Labour said the gloomy figures showed the Government's policies were hurting but not working.

The opposition's calls for the Chancellor, pictured, to slow the pace of spending cuts were endorsed by Christopher Pissarides, the London School of Economics professor who won the Nobel Prize in economics last year.

He told the New Statesman magazine Mr Osborne (pictured) was being "inflexible" and warned the cuts could "slow the recovery and may even cause a double-dip recession".

In a highly-charged Commons debate, Ed Balls, the shadow Chancellor, clashed with Mr Osborne as he repeatedly asked him how long he would stick to his strategy before adopting the more flexible approach the International Monetary Fund said may be necessary.

"Plan A is not working, the markets know it," said Mr Balls.

But the Chancellor refused to countenance a change of course. Claiming that delaying the cuts would do more harm than good, he produced new Treasury figures showing that a 1 per cent rise of interest rates would cost families £10bn a year in higher mortgage payments. He said the Government was "sorting out the mess that we inherited", which could not be done overnight.

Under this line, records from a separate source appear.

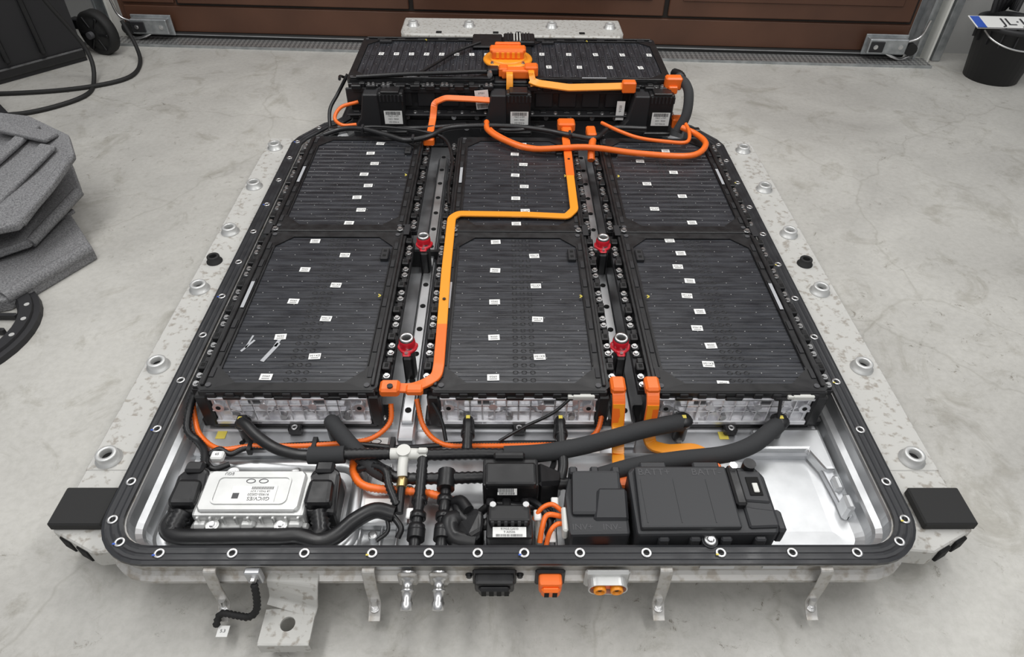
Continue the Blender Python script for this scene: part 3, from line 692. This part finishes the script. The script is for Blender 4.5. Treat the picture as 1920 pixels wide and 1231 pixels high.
for sg,xc in ((-1,-.606),(1,-.356)):
    u.prism([(xc-.034,.685),(xc+.034,.680),(xc+.032,.762),(xc+.010,.785),(xc-.014,.783),(xc-.036,.762)],.080,[.130,.132,.155,.148,.148,.140],BLK,.010,seg=3)
    u.prism([(xc-.026,.69),(xc+.026,.69),(xc+.022,.745),(xc-.024,.745)],.125,.156,BLK,.009,seg=2)
    u.box(xc-.018,xc+.018,.760,.785,.14,.156,BLK,.005)
    u.tube([(xc+.000*sg,.690,.128),(xc+.006*sg,.672,.124),(xc+.010*sg,.655,.118),(xc+.004*sg,.645,.112)],.016,BLK,12,cor=.002,corp=.008)
u.done()
h=B('wiring_harness')
h.tube([(-.628,.69,.112),(-.630,.662,.115),(-.605,.643,.120),(-.55,.640,.122),(-.48,.641,.122),(-.42,.641,.122),(-.385,.643,.120),(-.345,.634,.118),(-.315,.643,.122),(-.285,.672,.126),(-.25,.690,.130),(-.215,.685,.125)],.0155,BLK,12)
h.tube([(-.36,.66,.11),(-.35,.637,.115),(-.335,.632,.115)],.013,BLK)
h.tube([(-.22,.685,.125),(-.20,.66,.12),(-.205,.645,.11)],.006,BLK); h.tube([(-.23,.685,.125),(-.225,.66,.11),(-.245,.645,.10)],.004,BLK)
h.tube([(-.60,.79,.13),(-.615,.83,.125),(-.64,.86,.118),(-.665,.88,.13),(-.668,.92,.15),(-.66,.945,.17)],.008,BLK,cor=.0008)
h.tube([(-.61,.82,.12),(-.59,.84,.118),(-.565,.83,.115),(-.54,.845,.115),(-.50,.85,.112),(-.40,.858,.112),(-.30,.856,.112),(-.22,.85,.11),(-.12,.858,.11),(0,.862,.11),(.12,.862,.11)],.006,BLK)
h.tube([(-.61,.81,.12),(-.585,.79,.12),(-.56,.805,.115)],.006,BLK)
for x in (-.53,-.40,-.24): h.box(x-.005,x+.005,.835,.87,.104,.122,BLK,.001)
h.box(-.595,-.570,.805,.825,.12,.135,WHT,.003); h.text('65',.008,INK,T(-.582,.815,.1357))
h.tube([(-.09,.68,.12),(-.11,.665,.13),(-.10,.64,.12),(-.06,.63,.12)],.018,BLK); h.tube([(-.10,.72,.12),(-.09,.68,.13),(-.05,.66,.13),(-.02,.67,.14)],.011,BLK)
h.tube([(-.06,.70,.10),(-.03,.71,.12),(.02,.70,.13),(.06,.70,.12),(.085,.68,.12)],.008,BLK); h.tube([(.03,.72,.13),(.06,.69,.14),(.075,.66,.13),(.06,.64,.11)],.006,BLK)
h.tube([(.04,.74,.16),(.075,.76,.15),(.09,.80,.13),(.085,.84,.12)],.006,BLK)
h.tube([(-.165,.92,.19),(-.14,.89,.15),(-.13,.86,.12)],.004,BLK); h.tube([(.13,.912,.20),(.09,.893,.17),(.03,.88,.14),(-.02,.86,.12)],.0035,BLK); h.tube([(.56,.912,.20),(.555,.88,.15),(.54,.86,.12),(.5,.85,.11)],.0035,BLK)
h.tube([(-.30,.79,.12),(-.27,.79,.13),(-.24,.77,.14),(-.23,.74,.135),(-.21,.70,.125)],.008,BLK,cor=.001)
for p in ((.052,.675,.135,WHT),(-.185,.685,.125,WHT),(.086,.705,.13,WHT),(.078,.640,.12,WHT)): h.box(p[0]-.007,p[0]+.007,p[1]-.011,p[1]+.011,p[2],p[2]+.006,p[3],.002)
h.box(.048,.066,.635,.685,.09,.125,WPL,.004)
h.done()
for p in (([(.045,.67,.13),(.06,.685,.145),(.08,.69,.15),(.10,.68,.14)],.0045),([(.055,.63,.12),(.060,.65,.14),(.07,.668,.15),(.10,.67,.14)],.005),([(.066,.625,.11),(.074,.64,.14),(.087,.652,.145),(.105,.655,.14)],.0045)):
    cable('high_voltage_cable',p[0],p[1],ORG).done()
cable('high_voltage_cable',[(-.668,.945,.16),(-.662,.915,.13),(-.640,.875,.116),(-.59,.842,.116),(-.525,.850,.116),(-.43,.850,.116),(-.34,.858,.116),(-.285,.87,.116),(-.25,.90,.13),(-.248,.93,.16)],.0055,ORG,cor=.0006,corp=.006).done()
cable('high_voltage_cable',[(-.195,.94,.16),(-.178,.895,.12),(-.135,.856,.114),(-.06,.852,.114),(.05,.854,.114),(.14,.860,.114),(.185,.885,.12),(.20,.93,.15)],.0055,ORG,cor=.0006,corp=.006).done()
cable('high_voltage_cable',[(-.315,.835,.112),(-.308,.785,.114),(-.278,.752,.116),(-.20,.742,.116),(-.15,.735,.116),(-.10,.715,.116),(-.088,.69,.116)],.008,ORG,cor=.0008,corp=.007).done()

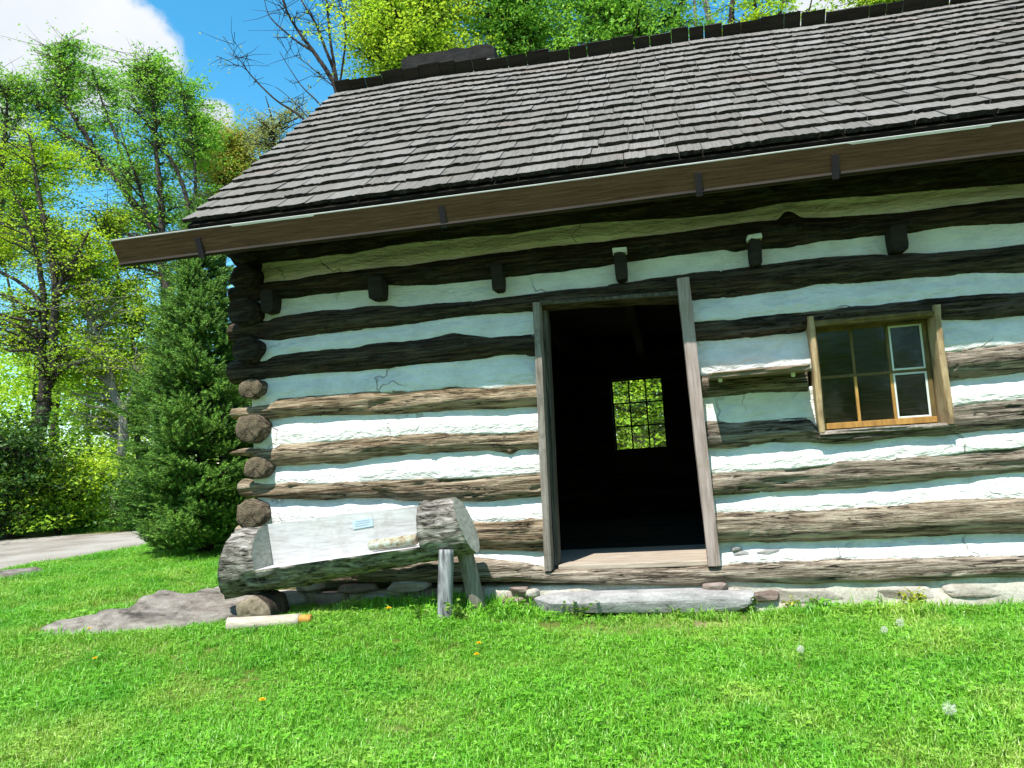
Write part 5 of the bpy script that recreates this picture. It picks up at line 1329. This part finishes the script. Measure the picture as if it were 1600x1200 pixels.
def lawn():
    r = np.random.default_rng(72)
    def scatter(n, x0, x1, y0, y1):
        return np.stack([r.uniform(x0, x1, n), r.uniform(y0, y1, n)], 1)
    A = [scatter(52000, -7.0, 4.6, -4.6, -0.02), scatter(9000, -12, 7, -8, -4.6), scatter(26000, -9.8, -3.3, -0.5, 8.5), scatter(5000, -14, -7, -5, -0.5), scatter(7000, -26, -8, 9.5, 17), scatter(3000, -3.4, 6, 5.2, 10), scatter(1500, -2.4, 4.4, -0.42, -0.13)]
    sc = [1.0, 1.3, 1.25, 1.3, 2.4, 1.6, 1.7]
    Pn = np.concatenate(A); S = np.concatenate([np.full(len(a), s) for a, s in zip(A, sc)])
    x, y = Pn[:, 0], Pn[:, 1]
    keep = ~in_poly(x, y, ROAD_POLY) & ~((x > -3.45) & (x < XE + .05) & (y > -0.14) & (y < YB + .1))
    inr = in_poly(x, y, ROCK_POLY); keep &= ~inr
    thin = smooth01((noise3(x * 0.9, y * 0.9, 4.4) - 0.05) * 2.2) * smooth01((y + 2.0) / 1.2) * 0.55   # worn ground nearer the wall
    keep &= r.uniform(size=len(x)) > thin
    wear = ((np.abs(x + 0.8) < 1.3) & (y > -0.75)); keep &= ~(wear & (r.uniform(size=len(x)) < 0.35))
    x, y, S = x[keep], y[keep], S[keep]; n = len(x)
    hgt = (0.8 + 0.55 * smooth01(noise3(x * 1.3, y * 1.3, 9.1) + 0.5)) * r.uniform(0.75, 1.25, n)
    me = bpy.data.meshes.new('lawn_grass'); me.vertices.add(n)
    me.vertices.foreach_set('co', np.stack([x, y, gz(x, y)], 1).astype(np.float32).ravel())
    at = me.attributes.new('tuft_scale', 'FLOAT', 'POINT'); at.data.foreach_set('value', (S * hgt).astype(np.float32))
    at = me.attributes.new('tuft_turn', 'FLOAT_VECTOR', 'POINT'); at.data.foreach_set('vector', np.stack([r.normal(0, .12, n), r.normal(0, .12, n), r.uniform(0, 6.283, n)], 1).astype(np.float32).ravel())
    o = link('lawn_grass', me, M['grass']); tag(o, 'short sunlit lawn grass in front of and beside the cabin', 'grass', None, 'stuff')
    ng = bpy.data.node_groups.new('lawn', 'GeometryNodeTree')
    ng.interface.new_socket('Geometry', in_out='INPUT', socket_type='NodeSocketGeometry'); ng.interface.new_socket('Geometry', in_out='OUTPUT', socket_type='NodeSocketGeometry')
    N = ng.nodes; gi = N.new('NodeGroupInput'); go = N.new('NodeGroupOutput'); ip = N.new('GeometryNodeInstanceOnPoints'); ci = N.new('GeometryNodeCollectionInfo')
    ci.inputs['Collection'].default_value = GRASS_COL; ci.inputs['Separate Children'].default_value = True; ci.inputs['Reset Children'].default_value = True
    ip.inputs['Pick Instance'].default_value = True
    a1 = N.new('GeometryNodeInputNamedAttribute'); a1.data_type = 'FLOAT'; a1.inputs['Name'].default_value = 'tuft_scale'
    a2 = N.new('GeometryNodeInputNamedAttribute'); a2.data_type = 'FLOAT_VECTOR'; a2.inputs['Name'].default_value = 'tuft_turn'
    e2r = N.new('FunctionNodeEulerToRotation')
    ng.links.new(gi.outputs[0], ip.inputs['Points']); ng.links.new(ci.outputs[0], ip.inputs['Instance'])
    ng.links.new(a2.outputs[0], e2r.inputs[0]); ng.links.new(e2r.outputs[0], ip.inputs['Rotation']); ng.links.new(a1.outputs[0], ip.inputs['Scale']); ng.links.new(ip.outputs[0], go.inputs[0])
    md = o.modifiers.new('tufts', 'NODES'); md.node_group = ng
lawn()

# ------------------------------------------------------------------ flowers and weeds
M['petal'] = NT('dandelion_yellow').done((0.85, 0.55, 0.01), 0.6)
M['clock'] = leaf_material('seed_clock_white', [(0.0, (0.6, 0.62, 0.6)), (1.0, (0.8, 0.82, 0.8))], 0.4)
M['stem'] = leaf_material('pale_stem', [(0.0, (0.16, 0.25, 0.05)), (1.0, (0.24, 0.33, 0.09))], 0.2)
M['weed'] = leaf_material('weed_leaf', [(0.0, (0.06, 0.15, 0.02)), (0.6, (0.13, 0.27, 0.03)), (1.0, (0.24, 0.36, 0.06))], 0.35)
M['weed_yellow'] = leaf_material('yellow_weed_leaf', [(0.0, (0.27, 0.33, 0.03)), (1.0, (0.55, 0.55, 0.08))], 0.35)
def dandelion(px, py, h, label, seedhead=False, Y=None, size=1.0):
    r = np.random.default_rng(int(px * 7 + py))
    g = ground_at(px, py) if Y is None else np.array([P(px, py, Y)[0], Y, float(gz(P(px, py, Y)[0], Y))])
    root = empty('dandelion_clock' if seedhead else 'dandelion', label, 'dandelion', 'dandelions in the lawn', tuple(g))
    tb = Tubes(); top = np.array([r.normal() * .006, r.normal() * .006, h]); tb.add(np.array([(0, 0, -0.01), top * .5 + r.normal(size=3) * .003, top]), [.0022, .002, .0016], 5)
    link('stem', tb.mesh('stem', np.zeros(3)), M['stem'], root, True)
    V, F = [], []
    if seedhead:
        for _ in range(110):
            d = r.normal(size=3); d /= np.linalg.norm(d); a = np.cross(d, r.normal(size=3)); a /= np.linalg.norm(a); b = np.cross(d, a); R = .019 * size; b0 = len(V); c = top + d * R
            V += [top + d * .003, c + a * .0008, c - a * .0008]; F.append((b0, b0 + 1, b0 + 2))
            for k in range(3):
                an = k * 2.09; e = math.cos(an) * a + math.sin(an) * b; b0 = len(V); V += [c, c + e * .006 + d * .003, c + e * .005 + d * .0035 + np.cross(e, d) * .0012]; F.append((b0, b0 + 1, b0 + 2))
        link('seed_head', np_mesh('seed_head', np.array(V), F), M['clock'], root)
    else:
        for ring, (R, up, n) in enumerate([(.018, .002, 22), (.014, .006, 18), (.009, .009, 12), (.004, .010, 6)]):
            R *= size
            for k in range(n):
                a = k / n * 6.283 + r.uniform(0, .2); d = np.array([math.cos(a), math.sin(a), 0]); s = np.array([-d[1], d[0], 0]); b0 = len(V)
                V += [top, top + d * R * .6 + s * .0018 + [0, 0, up * .8], top + d * R + [0, 0, up], top + d * R * .6 - s * .0018 + [0, 0, up * .8]]; F.append((b0, b0 + 1, b0 + 2, b0 + 3))
        link('flower_head', np_mesh('flower_head', np.array(V), F), M['petal'], root)
dandelion(408, 1112, .055, 'yellow dandelion alone in the near lawn below the bench', size=1.15)
dandelion(749, 1019, .05, 'upper of the two yellow dandelions close together in the lawn below the bench legs')
dandelion(744, 1036, .045, 'lower of the two yellow dandelions close together in the lawn below the bench legs')
dandelion(147, 1045, .06, 'yellow dandelion in the lawn below the bedrock slab')
dandelion(138, 994, .05, 'yellow dandelion at the lower edge of the bedrock slab')
dandelion(607, 962, .05, 'yellow dandelion in the shade line under the bench', size=1.4)
dandelion(1590, 940, .12, 'tall yellow dandelion against the foundation at the right edge', size=1.3)
dandelion(1560, 940, .06, 'low yellow dandelion at the foundation near the right edge', size=1.3)
dandelion(1408, 993, .07, 'white dandelion clock in the lawn below the window, the upper right one', True)
dandelion(1383, 1001, .06, 'smaller white dandelion clock just left of the upper one below the window', True, size=0.8)
dandelion(1490, 1140, .08, 'large white dandelion clock in the near lawn at the right', True, size=1.15)
dandelion(1252, 1032, .06, 'white dandelion clock in mid lawn below the left side of the window', True, size=0.8)
def weed(px, py, w, h, label, mat, seed, n=60, lsz=0.035, Y=-0.16):
    r = np.random.default_rng(seed); g = P(px, py, Y); g[2] = float(gz(g[0], Y)); root = empty('weed', label, 'weed', 'weeds along the foundation', tuple(g)); tb = Tubes(); C = []
    for k in range(max(4, n // 9)):
        e = np.array([r.normal() * w * .35, r.normal() * w * .22, h * r.uniform(.45, 1.05)]); tb.add(np.array([(0, 0, -.02), e * .5 + [0, 0, h * .1], e]), [.003, .0022, .001], 4)
        for t in np.linspace(.25, 1, 9): C.append(e * t + r.normal(size=3) * .012)
    link('stems', tb.mesh('stems', np.zeros(3)), M['stem'], root, True)
    V, F = leaves_vf(np.array(C), lsz, r, .8); link('leaves', np_mesh('leaves', V, F), mat, root)
weed(898, 955, .30, .15, 'spreading green weed at the front edge of the doorway slab', M['weed'], 81, 110, .04, -0.24)
weed(1060, 950, .22, .08, 'small green weed at the right part of the doorway slab', M['weed'], 82, 60, .03, -0.26)
weed(1165, 945, .26, .11, 'leafy weed at the right end of the doorway slab', M['weed'], 83, 80, .035, -0.16)
weed(1432, 935, .15, .15, 'bushy yellow-green weed against the foundation below the window', M['weed_yellow'], 84, 90, .035, -0.12)
weed(1232, 940, .10, .09, 'small yellow-green weed by the foundation left of the bushy one', M['weed_yellow'], 85, 40, .03, -0.1)
weed(720, 950, .16, .13, 'pale weed growing round the foot of the bench legs', M['weed'], 86, 80, .035, -0.72)
weed(655, 962, .14, .10, 'small weed in the grass just left of the bench legs', M['weed'], 87, 60, .03, -0.75)
weed(1275, 940, .18, .12, 'sparse weed tuft by the foundation under the window left side', M['weed'], 88, 40, .03, -0.12)
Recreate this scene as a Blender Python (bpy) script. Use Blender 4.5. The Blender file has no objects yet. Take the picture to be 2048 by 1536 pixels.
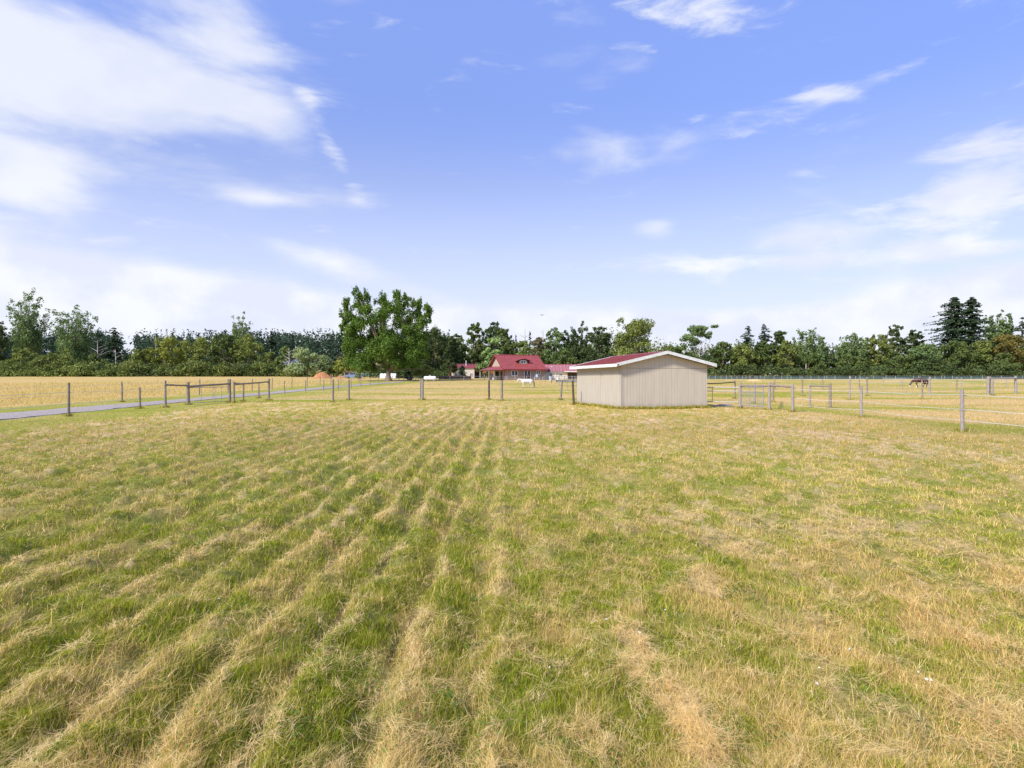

Yesterday's figures from the Office for National Statistics (ONS) show that the number of over-65s in employment fell by 74,000 in the three months to August – the biggest drop in employment among that age group since records began in 1992.

The default retirement age ended on 30 September, fuelling speculation firms got rid of older workers before the deadline.

Michelle Mitchell, charity director of Age UK said: "The indications are that the dramatic fall is the result of many employers rushing to use the final months of the default retirement age to fire staff for no reason other than they are aged over 65."

But Nick Palmer of the ONS said the likely explanation is that many of those over-65s work part-time and in the public sector, where most jobs are being shed because of the cuts.